Eighth Ave. at West 46th St.
Through May 6, free
artproductionfund.org
manhattan oil project slideshow
Born in Germany and based in New York City for many years, multimedia artist Josephine Meckseper examines consumer culture in her painting, photography, sculpture, video, and installation. Last year she turned the ninth floor of Chelsea’s FLAG Art Foundation into a kind of glitzy, high-end department store. Now she has installed two of her giant oil rigs on a vacant lot at the corner of Eighth Ave. and 46th St., where they apparently drill for buried treasure.

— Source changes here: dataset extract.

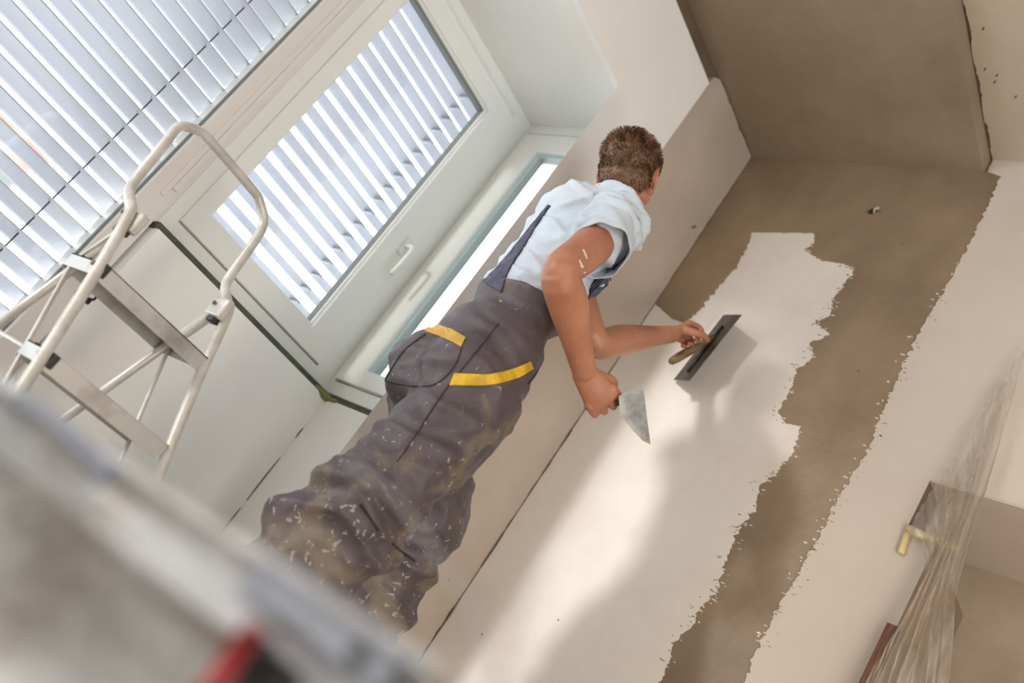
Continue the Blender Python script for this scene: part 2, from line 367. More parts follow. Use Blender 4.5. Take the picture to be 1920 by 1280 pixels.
# left big window (behind the ladder)
w1 = structure(thing('window_1', 'tall white window at the left behind the step ladder', 'window', (0.5, YB, 0.05)), 'tall white window at the left behind the step ladder', 'window')
obj('window_frame', boxes(((1.006, YB - .02, 0), (1.090, YB + .07, ZN + .02)), ((-.08, YB - .02, 2.31), (.93, YB + .07, 2.60)), ((1.091, YB - .006, .885), (1.1035, YB + .06, ZN + .02)), ((-.16, YB - .02, 0), (-.08, YB + .07, 2.60)), ((-.08, YB - .02, -.0), (1.006, YB + .07, .06)), ((-.08, YB - .02, ZN - .05), (1.006, YB + .07, 2.309)), bev=.003), M_mull, w1)
obj('cover_strip', boxes(((1.045, YB - .026, 0.95), (1.062, YB - .015, ZN)), ((1.062, YB - .030, 0.985), (1.078, YB - .015, ZN)), bev=.002), M_mull, w1)
obj('gasket', boxes(((1.000, YB - .004, .06), (1.0062, YB + .006, ZN - .05)), ((-.08, YB - .006, .06), (-.072, YB + .03, ZN - .05))), M_gasket, w1)
obj('window_pane', boxes(((-.08, YB + .02, .05), (1.008, YB + .026, ZN - .04))), M_glass, w1)
# window further left, outside the frame: no blind, lets the sun in
w4 = structure(thing('window_4', 'unshaded window further left beyond the picture', 'window', (-1.8, YB, 0.3)), 'unshaded window further left beyond the picture', 'window')
frame_xz('window_frame', -3.45, -.165, .45, 2.60, (.06, .06, .06, .06), YB, YB + .07, M_pvc, w4)
obj('parapet', boxes(((-3.45, YB, 0), (-.165, YB + .1, .45))), M_white, w4)
# side window of the niche
w3 = structure(thing('window_3', 'narrow bright side window of the niche without blind', 'window', (XW3, 2.4, .9)), 'narrow bright side window of the niche without blind', 'window')
frame_yz('window_frame', 2.17, YB + .01, 0.890, ZN + .01, (.05, .025, .05, .05), XW3, XW3 + .07, M_pvc, w3)
frame_yz('sash', 2.175, 2.636, 0.945, 2.15, (.05, .115, .063, .09), XW3 - .012, XW3 + .05, M_pvc, w3, .006)
frame_yz('gasket', 2.224, 2.524, 1.005, 2.066, (.016, .022, .010, .018), XW3 + .002, XW3 + .035, M_gasketb, w3, .002)
obj('window_pane', boxes(((XW3 + .02, 2.222, 1.0), (XW3 + .026, 2.526, 2.068))), M_glass, w3)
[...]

The pair of red-and-black steel oil pumpjacks, which reach twenty-five feet high and weigh three tons each, have been placed within the caged-in area known as the Last Lot, a site the Art Production Fund and Times Square Alliance are using for public art projects in conjunction with owners the Shubert Organization. Inspired by abandoned old rigs Meckseper encountered in Electra, Texas, “Manhattan Oil Project” references politics and the state of the U.S. economy as it drills, baby, drills in the Theater District, an area where men, women, and children have been coming for more than a hundred years to be entertained as well as to strike it rich. As families lose their houses to the mortgage crisis as well as an increasing stream of natural disasters, there is more displacement than ever before across America, as well as an ever-widening gap between the wealthy and the poor, the one percent and the ninety-nine percent; Meckseper’s installation evokes this dichotomy while calling into question environmental concerns and, of course, the impossibility of it all, as no one is likely to find oil under Eighth Ave. Then again, miracles have been known to happen; shortly after “Manhattan Oil Project” was installed, a billboard for Jesus Christ Superstar rose over the lot, providing yet another angle through which to view the work.